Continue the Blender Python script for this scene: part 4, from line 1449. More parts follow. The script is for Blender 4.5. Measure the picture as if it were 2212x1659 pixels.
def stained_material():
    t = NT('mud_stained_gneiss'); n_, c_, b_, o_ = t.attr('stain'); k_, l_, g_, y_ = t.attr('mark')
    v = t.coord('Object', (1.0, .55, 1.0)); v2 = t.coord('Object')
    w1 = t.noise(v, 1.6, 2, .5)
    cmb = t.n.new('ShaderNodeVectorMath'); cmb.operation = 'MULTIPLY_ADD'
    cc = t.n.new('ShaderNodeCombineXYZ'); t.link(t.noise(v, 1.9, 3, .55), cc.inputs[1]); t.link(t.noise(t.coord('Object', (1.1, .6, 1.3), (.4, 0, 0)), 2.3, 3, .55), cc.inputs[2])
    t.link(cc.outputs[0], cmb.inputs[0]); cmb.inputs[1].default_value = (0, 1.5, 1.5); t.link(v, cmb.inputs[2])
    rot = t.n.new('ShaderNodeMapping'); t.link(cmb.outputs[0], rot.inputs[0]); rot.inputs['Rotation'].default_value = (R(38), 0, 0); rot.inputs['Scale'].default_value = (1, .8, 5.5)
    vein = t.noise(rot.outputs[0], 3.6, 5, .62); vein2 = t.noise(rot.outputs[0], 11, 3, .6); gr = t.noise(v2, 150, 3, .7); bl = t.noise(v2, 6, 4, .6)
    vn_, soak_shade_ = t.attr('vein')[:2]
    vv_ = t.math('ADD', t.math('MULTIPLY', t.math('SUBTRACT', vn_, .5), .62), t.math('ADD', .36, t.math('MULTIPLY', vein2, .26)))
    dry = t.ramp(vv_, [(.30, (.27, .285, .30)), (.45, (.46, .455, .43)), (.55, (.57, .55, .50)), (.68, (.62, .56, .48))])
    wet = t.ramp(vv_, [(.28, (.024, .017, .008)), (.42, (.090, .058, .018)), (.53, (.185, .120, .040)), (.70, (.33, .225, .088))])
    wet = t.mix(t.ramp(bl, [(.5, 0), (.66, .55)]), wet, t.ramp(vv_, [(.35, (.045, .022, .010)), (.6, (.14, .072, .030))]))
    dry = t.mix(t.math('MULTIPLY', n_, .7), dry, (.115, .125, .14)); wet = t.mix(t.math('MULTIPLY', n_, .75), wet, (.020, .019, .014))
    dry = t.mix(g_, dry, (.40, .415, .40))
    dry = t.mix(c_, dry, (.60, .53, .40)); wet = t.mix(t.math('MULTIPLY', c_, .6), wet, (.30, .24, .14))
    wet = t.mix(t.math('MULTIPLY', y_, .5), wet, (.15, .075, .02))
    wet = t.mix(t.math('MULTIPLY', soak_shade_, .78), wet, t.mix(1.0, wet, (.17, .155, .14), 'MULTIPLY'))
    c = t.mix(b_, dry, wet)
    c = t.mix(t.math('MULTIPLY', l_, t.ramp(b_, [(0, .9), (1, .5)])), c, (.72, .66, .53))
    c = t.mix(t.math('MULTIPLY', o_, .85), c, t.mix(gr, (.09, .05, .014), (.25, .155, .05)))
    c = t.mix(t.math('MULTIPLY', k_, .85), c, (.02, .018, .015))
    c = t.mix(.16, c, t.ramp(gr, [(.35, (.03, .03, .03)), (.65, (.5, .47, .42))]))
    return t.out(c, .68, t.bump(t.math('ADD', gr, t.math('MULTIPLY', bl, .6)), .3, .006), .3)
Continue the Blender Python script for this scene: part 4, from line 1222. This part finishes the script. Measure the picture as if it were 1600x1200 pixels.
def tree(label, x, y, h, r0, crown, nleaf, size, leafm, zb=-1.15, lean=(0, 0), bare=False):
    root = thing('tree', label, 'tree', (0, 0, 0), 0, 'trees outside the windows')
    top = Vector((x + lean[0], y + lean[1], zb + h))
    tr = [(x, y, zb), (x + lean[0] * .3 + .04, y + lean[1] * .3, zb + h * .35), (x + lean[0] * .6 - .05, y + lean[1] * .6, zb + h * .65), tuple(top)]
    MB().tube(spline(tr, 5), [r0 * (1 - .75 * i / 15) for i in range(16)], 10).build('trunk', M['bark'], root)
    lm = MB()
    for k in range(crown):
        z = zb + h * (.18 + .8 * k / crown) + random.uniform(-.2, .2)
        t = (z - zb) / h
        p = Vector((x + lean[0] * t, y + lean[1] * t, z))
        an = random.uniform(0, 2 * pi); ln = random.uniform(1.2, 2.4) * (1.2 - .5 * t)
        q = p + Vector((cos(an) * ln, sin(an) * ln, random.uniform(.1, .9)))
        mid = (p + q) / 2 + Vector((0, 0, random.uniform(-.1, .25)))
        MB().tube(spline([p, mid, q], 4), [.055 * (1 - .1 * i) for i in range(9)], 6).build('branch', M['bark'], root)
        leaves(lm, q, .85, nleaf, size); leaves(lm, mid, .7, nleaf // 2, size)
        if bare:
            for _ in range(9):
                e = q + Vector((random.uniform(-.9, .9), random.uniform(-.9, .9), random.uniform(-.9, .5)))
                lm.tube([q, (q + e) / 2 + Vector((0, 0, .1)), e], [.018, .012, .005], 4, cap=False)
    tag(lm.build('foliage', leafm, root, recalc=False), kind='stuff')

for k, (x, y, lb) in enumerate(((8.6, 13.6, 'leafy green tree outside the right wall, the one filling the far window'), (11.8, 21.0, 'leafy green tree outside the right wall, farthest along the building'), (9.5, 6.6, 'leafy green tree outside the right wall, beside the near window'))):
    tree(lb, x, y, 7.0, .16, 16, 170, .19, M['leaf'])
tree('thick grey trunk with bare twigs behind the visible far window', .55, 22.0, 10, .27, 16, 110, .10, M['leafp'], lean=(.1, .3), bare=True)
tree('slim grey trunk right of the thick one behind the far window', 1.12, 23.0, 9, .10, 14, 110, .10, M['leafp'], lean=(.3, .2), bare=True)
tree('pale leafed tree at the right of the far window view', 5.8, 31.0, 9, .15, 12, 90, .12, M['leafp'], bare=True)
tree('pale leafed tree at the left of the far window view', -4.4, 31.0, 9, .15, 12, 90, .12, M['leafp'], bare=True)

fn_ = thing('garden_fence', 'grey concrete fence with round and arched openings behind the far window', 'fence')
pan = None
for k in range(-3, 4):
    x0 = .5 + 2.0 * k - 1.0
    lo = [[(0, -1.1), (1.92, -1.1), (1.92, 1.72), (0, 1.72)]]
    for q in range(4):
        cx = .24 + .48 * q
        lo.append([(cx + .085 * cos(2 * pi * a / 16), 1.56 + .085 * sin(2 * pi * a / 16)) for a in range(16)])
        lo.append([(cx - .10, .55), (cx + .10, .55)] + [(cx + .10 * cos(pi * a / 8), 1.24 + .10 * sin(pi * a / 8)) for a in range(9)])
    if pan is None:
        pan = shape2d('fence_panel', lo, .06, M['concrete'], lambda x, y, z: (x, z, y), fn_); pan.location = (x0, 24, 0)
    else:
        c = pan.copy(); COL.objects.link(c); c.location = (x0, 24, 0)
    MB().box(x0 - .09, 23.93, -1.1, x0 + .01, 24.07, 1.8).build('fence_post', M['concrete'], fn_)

Your instructions
Copy out every line of the data above, exactly as given.

Expected output
Continue the Blender Python script for this scene: part 4, from line 1449. More parts follow. The script is for Blender 4.5. Measure the picture as if it were 2212x1659 pixels.
def stained_material():
    t = NT('mud_stained_gneiss'); n_, c_, b_, o_ = t.attr('stain'); k_, l_, g_, y_ = t.attr('mark')
    v = t.coord('Object', (1.0, .55, 1.0)); v2 = t.coord('Object')
    w1 = t.noise(v, 1.6, 2, .5)
    cmb = t.n.new('ShaderNodeVectorMath'); cmb.operation = 'MULTIPLY_ADD'
    cc = t.n.new('ShaderNodeCombineXYZ'); t.link(t.noise(v, 1.9, 3, .55), cc.inputs[1]); t.link(t.noise(t.coord('Object', (1.1, .6, 1.3), (.4, 0, 0)), 2.3, 3, .55), cc.inputs[2])
    t.link(cc.outputs[0], cmb.inputs[0]); cmb.inputs[1].default_value = (0, 1.5, 1.5); t.link(v, cmb.inputs[2])
    rot = t.n.new('ShaderNodeMapping'); t.link(cmb.outputs[0], rot.inputs[0]); rot.inputs['Rotation'].default_value = (R(38), 0, 0); rot.inputs['Scale'].default_value = (1, .8, 5.5)
    vein = t.noise(rot.outputs[0], 3.6, 5, .62); vein2 = t.noise(rot.outputs[0], 11, 3, .6); gr = t.noise(v2, 150, 3, .7); bl = t.noise(v2, 6, 4, .6)
    vn_, soak_shade_ = t.attr('vein')[:2]
    vv_ = t.math('ADD', t.math('MULTIPLY', t.math('SUBTRACT', vn_, .5), .62), t.math('ADD', .36, t.math('MULTIPLY', vein2, .26)))
    dry = t.ramp(vv_, [(.30, (.27, .285, .30)), (.45, (.46, .455, .43)), (.55, (.57, .55, .50)), (.68, (.62, .56, .48))])
    wet = t.ramp(vv_, [(.28, (.024, .017, .008)), (.42, (.090, .058, .018)), (.53, (.185, .120, .040)), (.70, (.33, .225, .088))])
    wet = t.mix(t.ramp(bl, [(.5, 0), (.66, .55)]), wet, t.ramp(vv_, [(.35, (.045, .022, .010)), (.6, (.14, .072, .030))]))
    dry = t.mix(t.math('MULTIPLY', n_, .7), dry, (.115, .125, .14)); wet = t.mix(t.math('MULTIPLY', n_, .75), wet, (.020, .019, .014))
    dry = t.mix(g_, dry, (.40, .415, .40))
    dry = t.mix(c_, dry, (.60, .53, .40)); wet = t.mix(t.math('MULTIPLY', c_, .6), wet, (.30, .24, .14))
    wet = t.mix(t.math('MULTIPLY', y_, .5), wet, (.15, .075, .02))
    wet = t.mix(t.math('MULTIPLY', soak_shade_, .78), wet, t.mix(1.0, wet, (.17, .155, .14), 'MULTIPLY'))
    c = t.mix(b_, dry, wet)
    c = t.mix(t.math('MULTIPLY', l_, t.ramp(b_, [(0, .9), (1, .5)])), c, (.72, .66, .53))
    c = t.mix(t.math('MULTIPLY', o_, .85), c, t.mix(gr, (.09, .05, .014), (.25, .155, .05)))
    c = t.mix(t.math('MULTIPLY', k_, .85), c, (.02, .018, .015))
    c = t.mix(.16, c, t.ramp(gr, [(.35, (.03, .03, .03)), (.65, (.5, .47, .42))]))
    return t.out(c, .68, t.bump(t.math('ADD', gr, t.math('MULTIPLY', bl, .6)), .3, .006), .3)
Continue the Blender Python script for this scene: part 4, from line 1222. This part finishes the script. Measure the picture as if it were 1600x1200 pixels.
def tree(label, x, y, h, r0, crown, nleaf, size, leafm, zb=-1.15, lean=(0, 0), bare=False):
    root = thing('tree', label, 'tree', (0, 0, 0), 0, 'trees outside the windows')
    top = Vector((x + lean[0], y + lean[1], zb + h))
    tr = [(x, y, zb), (x + lean[0] * .3 + .04, y + lean[1] * .3, zb + h * .35), (x + lean[0] * .6 - .05, y + lean[1] * .6, zb + h * .65), tuple(top)]
    MB().tube(spline(tr, 5), [r0 * (1 - .75 * i / 15) for i in range(16)], 10).build('trunk', M['bark'], root)
    lm = MB()
    for k in range(crown):
        z = zb + h * (.18 + .8 * k / crown) + random.uniform(-.2, .2)
        t = (z - zb) / h
        p = Vector((x + lean[0] * t, y + lean[1] * t, z))
        an = random.uniform(0, 2 * pi); ln = random.uniform(1.2, 2.4) * (1.2 - .5 * t)
        q = p + Vector((cos(an) * ln, sin(an) * ln, random.uniform(.1, .9)))
        mid = (p + q) / 2 + Vector((0, 0, random.uniform(-.1, .25)))
        MB().tube(spline([p, mid, q], 4), [.055 * (1 - .1 * i) for i in range(9)], 6).build('branch', M['bark'], root)
        leaves(lm, q, .85, nleaf, size); leaves(lm, mid, .7, nleaf // 2, size)
        if bare:
            for _ in range(9):
                e = q + Vector((random.uniform(-.9, .9), random.uniform(-.9, .9), random.uniform(-.9, .5)))
                lm.tube([q, (q + e) / 2 + Vector((0, 0, .1)), e], [.018, .012, .005], 4, cap=False)
    tag(lm.build('foliage', leafm, root, recalc=False), kind='stuff')

for k, (x, y, lb) in enumerate(((8.6, 13.6, 'leafy green tree outside the right wall, the one filling the far window'), (11.8, 21.0, 'leafy green tree outside the right wall, farthest along the building'), (9.5, 6.6, 'leafy green tree outside the right wall, beside the near window'))):
    tree(lb, x, y, 7.0, .16, 16, 170, .19, M['leaf'])
tree('thick grey trunk with bare twigs behind the visible far window', .55, 22.0, 10, .27, 16, 110, .10, M['leafp'], lean=(.1, .3), bare=True)
tree('slim grey trunk right of the thick one behind the far window', 1.12, 23.0, 9, .10, 14, 110, .10, M['leafp'], lean=(.3, .2), bare=True)
tree('pale leafed tree at the right of the far window view', 5.8, 31.0, 9, .15, 12, 90, .12, M['leafp'], bare=True)
tree('pale leafed tree at the left of the far window view', -4.4, 31.0, 9, .15, 12, 90, .12, M['leafp'], bare=True)

fn_ = thing('garden_fence', 'grey concrete fence with round and arched openings behind the far window', 'fence')
pan = None
for k in range(-3, 4):
    x0 = .5 + 2.0 * k - 1.0
    lo = [[(0, -1.1), (1.92, -1.1), (1.92, 1.72), (0, 1.72)]]
    for q in range(4):
        cx = .24 + .48 * q
        lo.append([(cx + .085 * cos(2 * pi * a / 16), 1.56 + .085 * sin(2 * pi * a / 16)) for a in range(16)])
        lo.append([(cx - .10, .55), (cx + .10, .55)] + [(cx + .10 * cos(pi * a / 8), 1.24 + .10 * sin(pi * a / 8)) for a in range(9)])
    if pan is None:
        pan = shape2d('fence_panel', lo, .06, M['concrete'], lambda x, y, z: (x, z, y), fn_); pan.location = (x0, 24, 0)
    else:
        c = pan.copy(); COL.objects.link(c); c.location = (x0, 24, 0)
    MB().box(x0 - .09, 23.93, -1.1, x0 + .01, 24.07, 1.8).build('fence_post', M['concrete'], fn_)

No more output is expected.